## Short problem
Please print the lines between the one with "Recreate this scene" and the one with "COL = SC.collection", both ends included, exactly as written, with no pictures.

## Listed entries
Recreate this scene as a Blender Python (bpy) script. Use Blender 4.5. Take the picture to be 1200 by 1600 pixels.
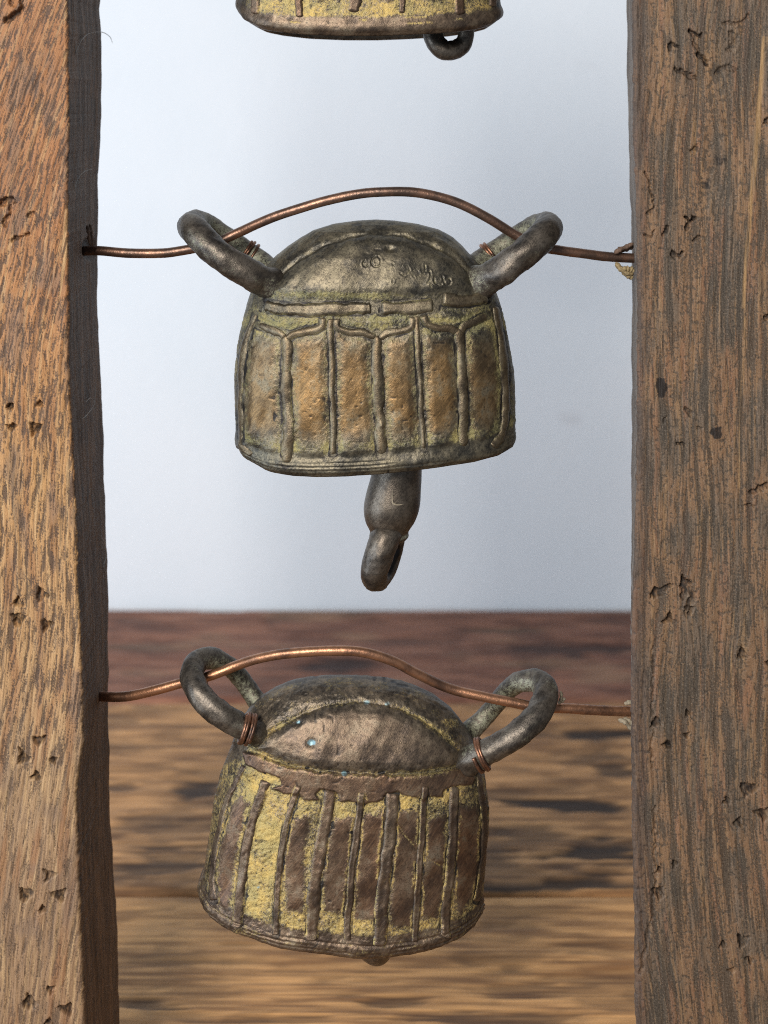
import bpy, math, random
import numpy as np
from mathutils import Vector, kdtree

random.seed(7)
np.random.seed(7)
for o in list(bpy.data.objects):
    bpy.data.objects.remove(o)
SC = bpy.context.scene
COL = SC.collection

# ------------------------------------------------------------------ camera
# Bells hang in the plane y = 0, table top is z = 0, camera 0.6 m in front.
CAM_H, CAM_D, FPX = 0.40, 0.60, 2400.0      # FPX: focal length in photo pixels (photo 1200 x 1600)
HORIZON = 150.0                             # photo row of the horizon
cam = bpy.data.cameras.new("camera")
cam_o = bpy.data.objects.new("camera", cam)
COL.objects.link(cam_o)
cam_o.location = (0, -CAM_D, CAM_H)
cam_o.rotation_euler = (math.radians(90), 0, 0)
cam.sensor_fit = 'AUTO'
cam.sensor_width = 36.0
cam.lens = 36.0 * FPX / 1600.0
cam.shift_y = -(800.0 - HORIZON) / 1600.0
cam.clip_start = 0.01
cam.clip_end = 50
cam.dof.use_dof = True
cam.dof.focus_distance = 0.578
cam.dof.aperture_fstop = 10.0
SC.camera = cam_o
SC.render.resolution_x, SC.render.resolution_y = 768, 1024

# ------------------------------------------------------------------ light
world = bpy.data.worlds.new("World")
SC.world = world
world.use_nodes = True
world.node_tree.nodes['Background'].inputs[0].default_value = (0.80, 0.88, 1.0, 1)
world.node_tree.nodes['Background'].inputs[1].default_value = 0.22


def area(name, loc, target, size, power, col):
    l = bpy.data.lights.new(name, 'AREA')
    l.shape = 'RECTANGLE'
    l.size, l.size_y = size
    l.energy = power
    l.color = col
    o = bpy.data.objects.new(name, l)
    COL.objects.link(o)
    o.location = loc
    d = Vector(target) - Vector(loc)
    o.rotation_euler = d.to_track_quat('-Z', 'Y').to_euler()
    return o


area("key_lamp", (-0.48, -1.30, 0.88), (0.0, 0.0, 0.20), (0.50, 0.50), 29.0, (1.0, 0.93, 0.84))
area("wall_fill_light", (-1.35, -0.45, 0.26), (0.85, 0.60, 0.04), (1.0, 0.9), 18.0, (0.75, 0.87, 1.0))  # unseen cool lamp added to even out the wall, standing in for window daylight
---
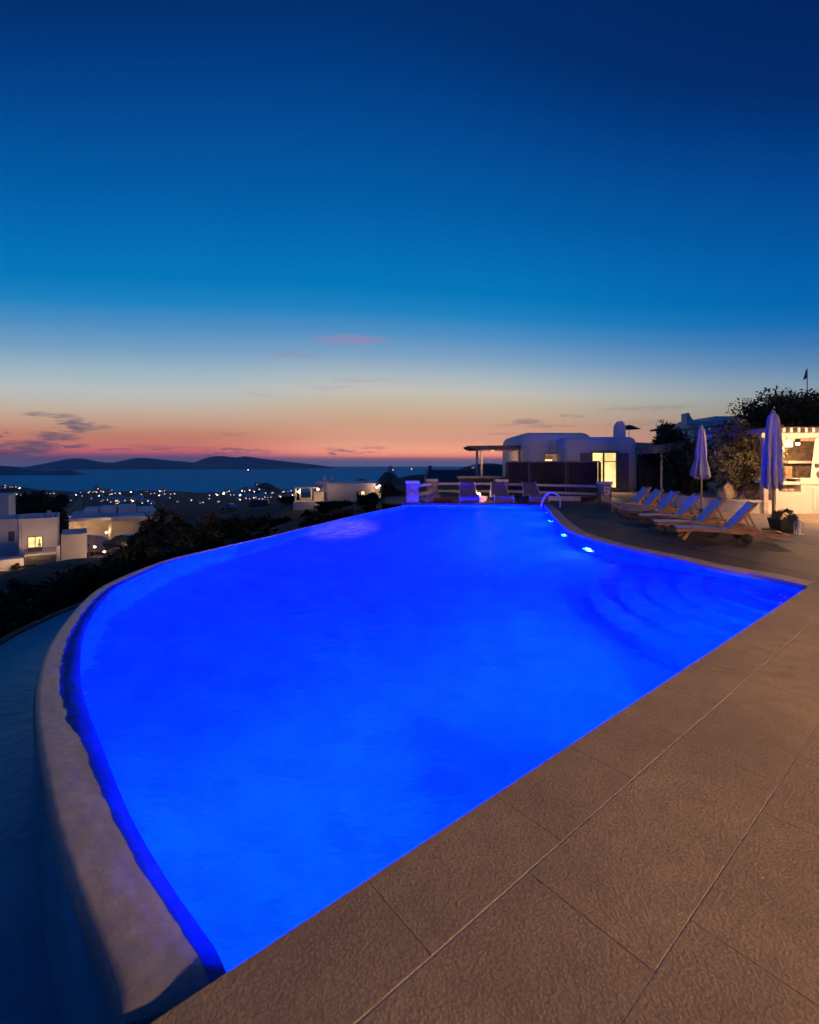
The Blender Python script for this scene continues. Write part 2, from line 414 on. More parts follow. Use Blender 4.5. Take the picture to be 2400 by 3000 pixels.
...
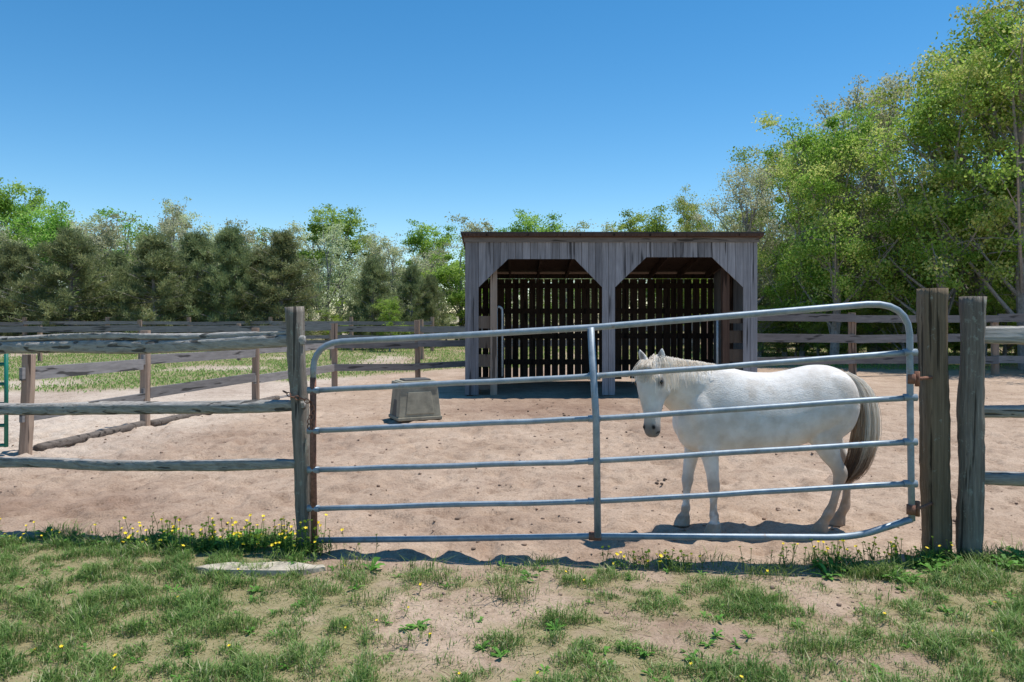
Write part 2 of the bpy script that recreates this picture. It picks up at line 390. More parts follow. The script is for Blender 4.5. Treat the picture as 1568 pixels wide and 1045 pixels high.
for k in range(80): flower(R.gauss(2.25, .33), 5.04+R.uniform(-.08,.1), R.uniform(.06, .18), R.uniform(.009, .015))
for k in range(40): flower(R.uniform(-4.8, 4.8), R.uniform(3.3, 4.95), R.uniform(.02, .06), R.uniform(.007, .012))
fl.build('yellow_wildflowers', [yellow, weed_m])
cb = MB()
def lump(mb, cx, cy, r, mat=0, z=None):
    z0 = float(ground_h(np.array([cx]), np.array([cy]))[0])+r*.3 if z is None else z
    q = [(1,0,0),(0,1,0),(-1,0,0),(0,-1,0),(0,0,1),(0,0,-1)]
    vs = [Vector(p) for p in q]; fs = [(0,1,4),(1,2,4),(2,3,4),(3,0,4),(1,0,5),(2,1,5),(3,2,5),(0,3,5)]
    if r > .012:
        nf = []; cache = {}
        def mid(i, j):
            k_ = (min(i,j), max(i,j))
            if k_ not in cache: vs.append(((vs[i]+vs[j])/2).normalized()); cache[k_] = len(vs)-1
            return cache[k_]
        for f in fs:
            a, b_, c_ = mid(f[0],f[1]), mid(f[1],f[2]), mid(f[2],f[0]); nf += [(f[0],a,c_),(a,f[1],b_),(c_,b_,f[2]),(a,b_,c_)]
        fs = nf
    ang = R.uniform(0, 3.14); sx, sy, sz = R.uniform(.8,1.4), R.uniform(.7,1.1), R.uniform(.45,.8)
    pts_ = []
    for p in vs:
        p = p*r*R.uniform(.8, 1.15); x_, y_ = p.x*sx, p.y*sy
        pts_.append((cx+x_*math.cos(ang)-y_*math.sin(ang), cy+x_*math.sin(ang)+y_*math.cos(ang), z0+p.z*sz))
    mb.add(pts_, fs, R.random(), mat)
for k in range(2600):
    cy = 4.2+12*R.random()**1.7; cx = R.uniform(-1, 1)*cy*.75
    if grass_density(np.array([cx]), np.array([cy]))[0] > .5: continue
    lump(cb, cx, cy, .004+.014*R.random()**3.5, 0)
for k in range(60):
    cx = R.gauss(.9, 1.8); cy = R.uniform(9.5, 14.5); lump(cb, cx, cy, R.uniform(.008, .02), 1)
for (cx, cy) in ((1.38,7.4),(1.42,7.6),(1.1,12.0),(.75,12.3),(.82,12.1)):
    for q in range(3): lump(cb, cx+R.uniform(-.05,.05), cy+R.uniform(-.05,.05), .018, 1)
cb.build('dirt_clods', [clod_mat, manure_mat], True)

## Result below
Recreate this scene as a Blender Python (bpy) script. Use Blender 4.5. Take the picture to be 1200 by 1600 pixels.
import bpy, math, random
import numpy as np
from mathutils import Vector, kdtree

random.seed(7)
np.random.seed(7)
for o in list(bpy.data.objects):
    bpy.data.objects.remove(o)
SC = bpy.context.scene
COL = SC.collection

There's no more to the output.